Hannover 96 – das ist die Erkenntnis des 28. Spieltages – scheint gewillt, aus der Rolle im Tabellen-Niemandsland etwas zu machen. Beim 2:3 gegen den VfL Wolfsburg hatte die Mannschaft ihren Anteil an einem turbulenten Nachmittag. Gegen Frankfurt hatte sie nicht nur ein spätes Happy End im Angebot; was sich immer gut macht, weil den Menschen auf dem Weg nach Hause der Schlussjubel präsenter ist als der Ärger über viele Minuten davor. Diesmal hatten die „Roten“ auch einen überraschenden Beitrag zu der in Hannover leidenschaftlich geführten Taktikdebatte dabei, und der geht so: Mit zehn Mann läuft es viel besser als mit elf.

Bis zur Roten Karte für Pinto, dessen Tätlichkeit an Faton Toski an Dummheit schwer zu überbieten ist, hatte 96 eine schwache Leistung gezeigt. Die 1. Halbzeit war sogar miserabel und das 1:1 nach Toren von Frankfurts Marco Russ (27. Minute) und ausgerechnet Pinto schmeichelhaft. Ohne den famosen Torwart Robert Enke, der sich in die Eintracht-Schüsse warf, „wäre das Spiel schon zur Pause gegessen gewesen“, wie 96-Trainer Hecking hinterher meinte.
Die Mängelliste war lang, enttäuschend aber war neben der Unzahl von Fehlpässen vor allem, dass mit Ausnahme von Altin Lala – und mit Abstrichen Valérien Ismaël – niemand die Ärmel hochkrempelte. Steve Cherundolo wirkte hinten rechts wie geistesabwesend, Vinicius und Frank Fahrenhorst hätten sich auch als Slalomstange gut gemacht. Im Mittelfeld hatte Pinto eine gute Aktion (sein Tor), Jiri Stajner schien nach seiner Vertragsverlängerung so beflügelt, dass er immer nur das Schwierige wollte; Szabolcs Huszti setzte den schon etwas länger dauernden Versuch fort, sein großes Potenzial minimal einzusetzen. Und Stürmer Mike Hanke spielte im ersten Einsatz nach seiner Sperre unglücklich und hölzern wie vor seiner Sperre.

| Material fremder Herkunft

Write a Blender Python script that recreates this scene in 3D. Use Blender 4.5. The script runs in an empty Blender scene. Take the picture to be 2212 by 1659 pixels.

Dann flog Pinto raus, und plötzlich entdeckte nicht nur Hecking, „dass wir grätschen, festhalten, kämpfen“. Der eingewechselte Hashemian wühlte sich durch die Eintracht-Abwehr und zum Liebling des Tages, hinten links trat der 18-jährige Konstantin Rausch auf wie ein 28-Jähriger. Und dann war da ja noch Christian Schulz, der einfach nicht auf seinen Trainer hören wollte. „Die Mannschaft rückt noch enger zusammen, wenn es ihr dreckig geht“, sagte Hecking. Es war für ihn die wichtigste Erkenntnis des 2:1-Sieges gegen Frankfurt.

In diesem Sinne ist 96 für das Spiel am Mittwoch in Dortmund zu wünschen: ein schnelles 0:1, ein Platzverweis, vielleicht noch eine kleine verletzungsbedingte Auswechslung. Dann steht dem Auswärtssieg beim Pokalfinalisten nichts mehr im Weg.